**THE EXERCISE**
Images are not part of the copy; write out the rest of the data exactly as given.

**DATASET EXTRACT**
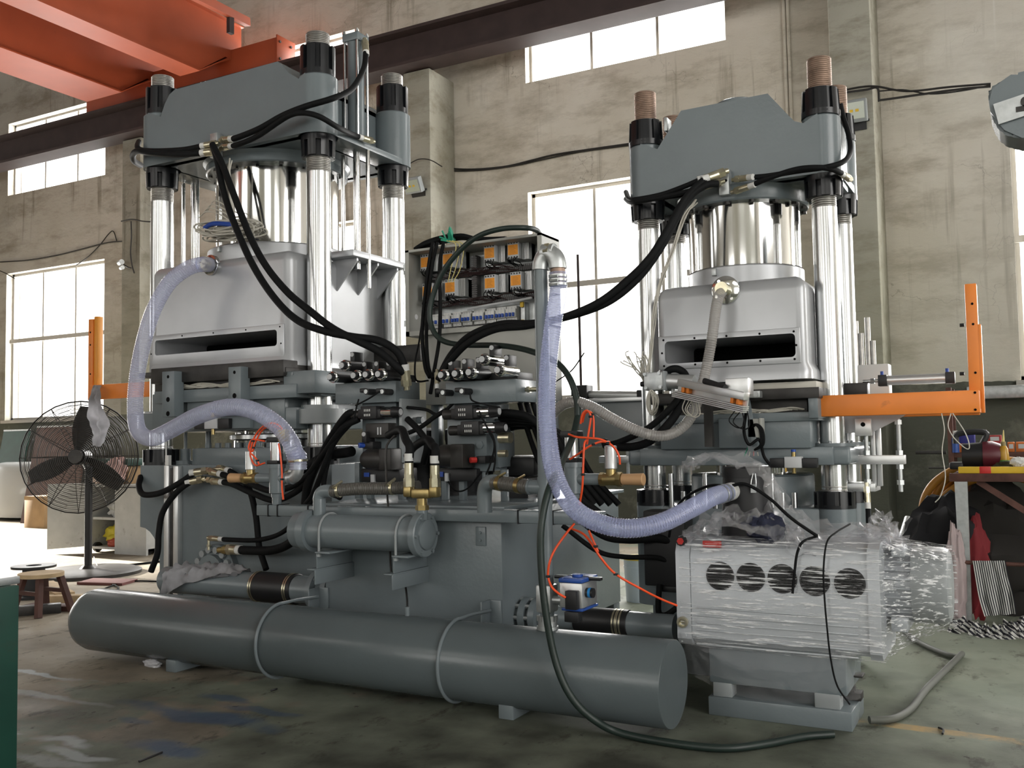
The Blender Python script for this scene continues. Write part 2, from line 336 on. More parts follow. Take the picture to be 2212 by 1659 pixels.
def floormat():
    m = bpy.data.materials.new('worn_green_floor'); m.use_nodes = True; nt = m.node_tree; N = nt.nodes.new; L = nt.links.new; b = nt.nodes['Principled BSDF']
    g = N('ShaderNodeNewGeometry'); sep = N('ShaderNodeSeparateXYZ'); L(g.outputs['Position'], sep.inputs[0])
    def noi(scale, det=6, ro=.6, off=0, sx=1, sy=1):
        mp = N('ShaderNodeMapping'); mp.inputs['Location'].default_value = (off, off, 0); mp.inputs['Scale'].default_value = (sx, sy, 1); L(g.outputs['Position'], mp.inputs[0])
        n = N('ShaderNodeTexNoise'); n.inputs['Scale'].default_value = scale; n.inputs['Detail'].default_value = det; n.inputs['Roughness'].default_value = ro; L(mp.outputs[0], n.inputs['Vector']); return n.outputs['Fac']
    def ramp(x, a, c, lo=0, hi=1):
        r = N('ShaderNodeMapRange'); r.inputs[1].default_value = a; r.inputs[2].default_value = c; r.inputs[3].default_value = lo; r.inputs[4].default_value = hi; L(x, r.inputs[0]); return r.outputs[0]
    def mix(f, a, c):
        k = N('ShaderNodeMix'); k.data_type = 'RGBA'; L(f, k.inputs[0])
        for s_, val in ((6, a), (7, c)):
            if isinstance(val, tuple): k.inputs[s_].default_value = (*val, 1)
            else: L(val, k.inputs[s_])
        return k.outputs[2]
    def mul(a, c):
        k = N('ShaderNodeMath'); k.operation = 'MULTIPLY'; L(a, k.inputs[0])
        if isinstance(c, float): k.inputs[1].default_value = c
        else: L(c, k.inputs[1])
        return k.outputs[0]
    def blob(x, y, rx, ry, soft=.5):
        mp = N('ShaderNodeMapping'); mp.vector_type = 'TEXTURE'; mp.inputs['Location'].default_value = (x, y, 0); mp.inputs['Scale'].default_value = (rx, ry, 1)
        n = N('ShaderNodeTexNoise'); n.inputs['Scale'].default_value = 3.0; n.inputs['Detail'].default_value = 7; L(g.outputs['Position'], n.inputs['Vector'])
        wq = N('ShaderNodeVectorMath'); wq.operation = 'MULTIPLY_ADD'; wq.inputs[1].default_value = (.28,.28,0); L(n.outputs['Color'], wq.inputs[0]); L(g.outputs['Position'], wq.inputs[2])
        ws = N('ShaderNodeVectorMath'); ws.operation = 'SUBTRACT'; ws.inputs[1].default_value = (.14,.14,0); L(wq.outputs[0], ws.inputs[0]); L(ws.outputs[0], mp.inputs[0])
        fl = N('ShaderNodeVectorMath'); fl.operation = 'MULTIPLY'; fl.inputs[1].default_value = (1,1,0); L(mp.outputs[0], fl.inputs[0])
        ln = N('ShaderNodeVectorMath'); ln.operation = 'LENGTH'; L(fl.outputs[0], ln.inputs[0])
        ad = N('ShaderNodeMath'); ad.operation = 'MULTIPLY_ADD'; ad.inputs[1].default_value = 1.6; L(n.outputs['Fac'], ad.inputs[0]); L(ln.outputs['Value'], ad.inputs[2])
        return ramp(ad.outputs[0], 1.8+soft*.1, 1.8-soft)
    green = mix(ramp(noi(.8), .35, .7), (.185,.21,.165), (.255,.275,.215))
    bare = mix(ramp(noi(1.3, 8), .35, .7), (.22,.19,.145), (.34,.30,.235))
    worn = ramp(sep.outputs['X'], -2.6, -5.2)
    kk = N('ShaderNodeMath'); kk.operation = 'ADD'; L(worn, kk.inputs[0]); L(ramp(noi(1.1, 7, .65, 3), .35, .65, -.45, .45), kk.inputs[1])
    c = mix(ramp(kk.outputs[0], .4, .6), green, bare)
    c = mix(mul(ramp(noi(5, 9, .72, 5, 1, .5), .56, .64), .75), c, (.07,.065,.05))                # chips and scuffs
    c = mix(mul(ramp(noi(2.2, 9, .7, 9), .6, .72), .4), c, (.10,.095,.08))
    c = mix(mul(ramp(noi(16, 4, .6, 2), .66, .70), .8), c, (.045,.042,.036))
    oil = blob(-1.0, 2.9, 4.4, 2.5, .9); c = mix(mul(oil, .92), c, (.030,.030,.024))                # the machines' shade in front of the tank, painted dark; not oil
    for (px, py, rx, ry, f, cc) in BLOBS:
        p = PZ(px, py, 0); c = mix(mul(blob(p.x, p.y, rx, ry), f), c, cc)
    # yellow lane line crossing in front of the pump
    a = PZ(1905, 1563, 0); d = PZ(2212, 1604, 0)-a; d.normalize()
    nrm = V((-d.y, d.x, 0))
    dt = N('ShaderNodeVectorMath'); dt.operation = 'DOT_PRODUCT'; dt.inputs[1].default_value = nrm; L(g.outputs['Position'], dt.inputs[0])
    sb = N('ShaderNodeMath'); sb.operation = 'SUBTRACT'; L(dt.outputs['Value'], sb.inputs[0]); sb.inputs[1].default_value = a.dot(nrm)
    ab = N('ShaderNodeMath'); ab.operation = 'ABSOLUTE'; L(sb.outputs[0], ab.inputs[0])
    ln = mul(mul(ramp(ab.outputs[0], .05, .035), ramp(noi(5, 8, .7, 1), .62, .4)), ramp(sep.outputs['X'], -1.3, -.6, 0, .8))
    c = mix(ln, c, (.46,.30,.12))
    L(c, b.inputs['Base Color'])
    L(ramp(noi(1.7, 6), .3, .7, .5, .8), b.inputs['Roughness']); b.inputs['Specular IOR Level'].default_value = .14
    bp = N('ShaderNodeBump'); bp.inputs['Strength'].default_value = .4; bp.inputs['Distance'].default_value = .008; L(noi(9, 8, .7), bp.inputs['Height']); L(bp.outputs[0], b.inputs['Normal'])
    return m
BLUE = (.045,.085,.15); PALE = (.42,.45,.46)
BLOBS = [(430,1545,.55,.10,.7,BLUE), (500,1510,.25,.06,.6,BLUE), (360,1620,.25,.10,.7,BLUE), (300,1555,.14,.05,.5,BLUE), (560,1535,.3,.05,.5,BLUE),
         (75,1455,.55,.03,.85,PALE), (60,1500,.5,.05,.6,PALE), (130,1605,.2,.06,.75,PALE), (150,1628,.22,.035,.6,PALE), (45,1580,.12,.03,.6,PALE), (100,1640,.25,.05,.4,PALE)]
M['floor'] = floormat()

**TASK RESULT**
The Blender Python script for this scene continues. Write part 2, from line 336 on. More parts follow. Take the picture to be 2212 by 1659 pixels.
def floormat():
    m = bpy.data.materials.new('worn_green_floor'); m.use_nodes = True; nt = m.node_tree; N = nt.nodes.new; L = nt.links.new; b = nt.nodes['Principled BSDF']
    g = N('ShaderNodeNewGeometry'); sep = N('ShaderNodeSeparateXYZ'); L(g.outputs['Position'], sep.inputs[0])
    def noi(scale, det=6, ro=.6, off=0, sx=1, sy=1):
        mp = N('ShaderNodeMapping'); mp.inputs['Location'].default_value = (off, off, 0); mp.inputs['Scale'].default_value = (sx, sy, 1); L(g.outputs['Position'], mp.inputs[0])
        n = N('ShaderNodeTexNoise'); n.inputs['Scale'].default_value = scale; n.inputs['Detail'].default_value = det; n.inputs['Roughness'].default_value = ro; L(mp.outputs[0], n.inputs['Vector']); return n.outputs['Fac']
    def ramp(x, a, c, lo=0, hi=1):
        r = N('ShaderNodeMapRange'); r.inputs[1].default_value = a; r.inputs[2].default_value = c; r.inputs[3].default_value = lo; r.inputs[4].default_value = hi; L(x, r.inputs[0]); return r.outputs[0]
    def mix(f, a, c):
        k = N('ShaderNodeMix'); k.data_type = 'RGBA'; L(f, k.inputs[0])
        for s_, val in ((6, a), (7, c)):
            if isinstance(val, tuple): k.inputs[s_].default_value = (*val, 1)
            else: L(val, k.inputs[s_])
        return k.outputs[2]
    def mul(a, c):
        k = N('ShaderNodeMath'); k.operation = 'MULTIPLY'; L(a, k.inputs[0])
        if isinstance(c, float): k.inputs[1].default_value = c
        else: L(c, k.inputs[1])
        return k.outputs[0]
    def blob(x, y, rx, ry, soft=.5):
        mp = N('ShaderNodeMapping'); mp.vector_type = 'TEXTURE'; mp.inputs['Location'].default_value = (x, y, 0); mp.inputs['Scale'].default_value = (rx, ry, 1)
        n = N('ShaderNodeTexNoise'); n.inputs['Scale'].default_value = 3.0; n.inputs['Detail'].default_value = 7; L(g.outputs['Position'], n.inputs['Vector'])
        wq = N('ShaderNodeVectorMath'); wq.operation = 'MULTIPLY_ADD'; wq.inputs[1].default_value = (.28,.28,0); L(n.outputs['Color'], wq.inputs[0]); L(g.outputs['Position'], wq.inputs[2])
        ws = N('ShaderNodeVectorMath'); ws.operation = 'SUBTRACT'; ws.inputs[1].default_value = (.14,.14,0); L(wq.outputs[0], ws.inputs[0]); L(ws.outputs[0], mp.inputs[0])
        fl = N('ShaderNodeVectorMath'); fl.operation = 'MULTIPLY'; fl.inputs[1].default_value = (1,1,0); L(mp.outputs[0], fl.inputs[0])
        ln = N('ShaderNodeVectorMath'); ln.operation = 'LENGTH'; L(fl.outputs[0], ln.inputs[0])
        ad = N('ShaderNodeMath'); ad.operation = 'MULTIPLY_ADD'; ad.inputs[1].default_value = 1.6; L(n.outputs['Fac'], ad.inputs[0]); L(ln.outputs['Value'], ad.inputs[2])
        return ramp(ad.outputs[0], 1.8+soft*.1, 1.8-soft)
    green = mix(ramp(noi(.8), .35, .7), (.185,.21,.165), (.255,.275,.215))
    bare = mix(ramp(noi(1.3, 8), .35, .7), (.22,.19,.145), (.34,.30,.235))
    worn = ramp(sep.outputs['X'], -2.6, -5.2)
    kk = N('ShaderNodeMath'); kk.operation = 'ADD'; L(worn, kk.inputs[0]); L(ramp(noi(1.1, 7, .65, 3), .35, .65, -.45, .45), kk.inputs[1])
    c = mix(ramp(kk.outputs[0], .4, .6), green, bare)
    c = mix(mul(ramp(noi(5, 9, .72, 5, 1, .5), .56, .64), .75), c, (.07,.065,.05))                # chips and scuffs
    c = mix(mul(ramp(noi(2.2, 9, .7, 9), .6, .72), .4), c, (.10,.095,.08))
    c = mix(mul(ramp(noi(16, 4, .6, 2), .66, .70), .8), c, (.045,.042,.036))
    oil = blob(-1.0, 2.9, 4.4, 2.5, .9); c = mix(mul(oil, .92), c, (.030,.030,.024))                # the machines' shade in front of the tank, painted dark; not oil
    for (px, py, rx, ry, f, cc) in BLOBS:
        p = PZ(px, py, 0); c = mix(mul(blob(p.x, p.y, rx, ry), f), c, cc)
    # yellow lane line crossing in front of the pump
    a = PZ(1905, 1563, 0); d = PZ(2212, 1604, 0)-a; d.normalize()
    nrm = V((-d.y, d.x, 0))
    dt = N('ShaderNodeVectorMath'); dt.operation = 'DOT_PRODUCT'; dt.inputs[1].default_value = nrm; L(g.outputs['Position'], dt.inputs[0])
    sb = N('ShaderNodeMath'); sb.operation = 'SUBTRACT'; L(dt.outputs['Value'], sb.inputs[0]); sb.inputs[1].default_value = a.dot(nrm)
    ab = N('ShaderNodeMath'); ab.operation = 'ABSOLUTE'; L(sb.outputs[0], ab.inputs[0])
    ln = mul(mul(ramp(ab.outputs[0], .05, .035), ramp(noi(5, 8, .7, 1), .62, .4)), ramp(sep.outputs['X'], -1.3, -.6, 0, .8))
    c = mix(ln, c, (.46,.30,.12))
    L(c, b.inputs['Base Color'])
    L(ramp(noi(1.7, 6), .3, .7, .5, .8), b.inputs['Roughness']); b.inputs['Specular IOR Level'].default_value = .14
    bp = N('ShaderNodeBump'); bp.inputs['Strength'].default_value = .4; bp.inputs['Distance'].default_value = .008; L(noi(9, 8, .7), bp.inputs['Height']); L(bp.outputs[0], b.inputs['Normal'])
    return m
BLUE = (.045,.085,.15); PALE = (.42,.45,.46)
BLOBS = [(430,1545,.55,.10,.7,BLUE), (500,1510,.25,.06,.6,BLUE), (360,1620,.25,.10,.7,BLUE), (300,1555,.14,.05,.5,BLUE), (560,1535,.3,.05,.5,BLUE),
         (75,1455,.55,.03,.85,PALE), (60,1500,.5,.05,.6,PALE), (130,1605,.2,.06,.75,PALE), (150,1628,.22,.035,.6,PALE), (45,1580,.12,.03,.6,PALE), (100,1640,.25,.05,.4,PALE)]
M['floor'] = floormat()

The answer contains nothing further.